Even the family that controls Fox is aware that casual observers may not be fully aware of the afternoon show’s success. “People will be surprised, but the No. 1 news show in America is ‘The Five,’” Lachlan Murdoch, chief executive of the Fox Corporation, said at an investor conference last week. “It’s a great, energetic show, a panel show that has opinions from all sides of politics.”
“The Five” has also incubated two of the network’s rising stars. Fox News turned to Mr. Gutfeld to lead a new 11 p.m. comedy show that has turned into a major hit. The show far outranks its strait-laced, news-focused competitors on CNN and MSNBC and routinely pulls in more viewers than comedy stalwarts like Jimmy Kimmel and Jimmy Fallon.
“The Five” isn’t the only afternoon show on Fox News that has been doing well relative to its in-house competition. In February, Mr. Watters’s 7 p.m. show drew more viewers than Mr. Hannity at 9 and Laura Ingraham at 10. Bret Baier’s “Special Report,” at 6 p.m., also attracted a bigger viewership than Ms. Ingraham.

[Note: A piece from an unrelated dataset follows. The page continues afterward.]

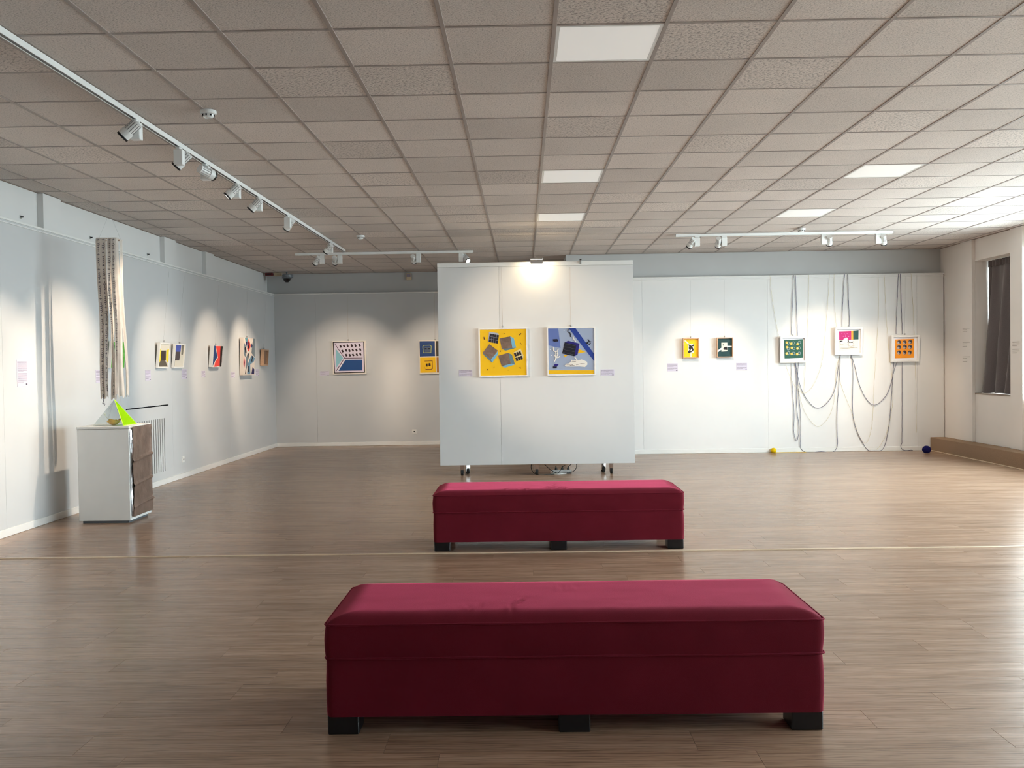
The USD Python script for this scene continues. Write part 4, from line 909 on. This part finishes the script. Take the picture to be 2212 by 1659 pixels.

In some ways, the shift back to afternoons and early evenings is a throwback to the traditional dinnertime network newscasts that, for generations, summarized current events for a mass audience at 6:30 p.m.
Today, the 6:30 newscasts on ABC, CBS and NBC still rank among the highest-rated programs on all of broadcast and cable TV. ABC’s “World News Tonight,” anchored by David Muir, was the most-watched nonsports program on all of television in 31 of 52 weeks last year.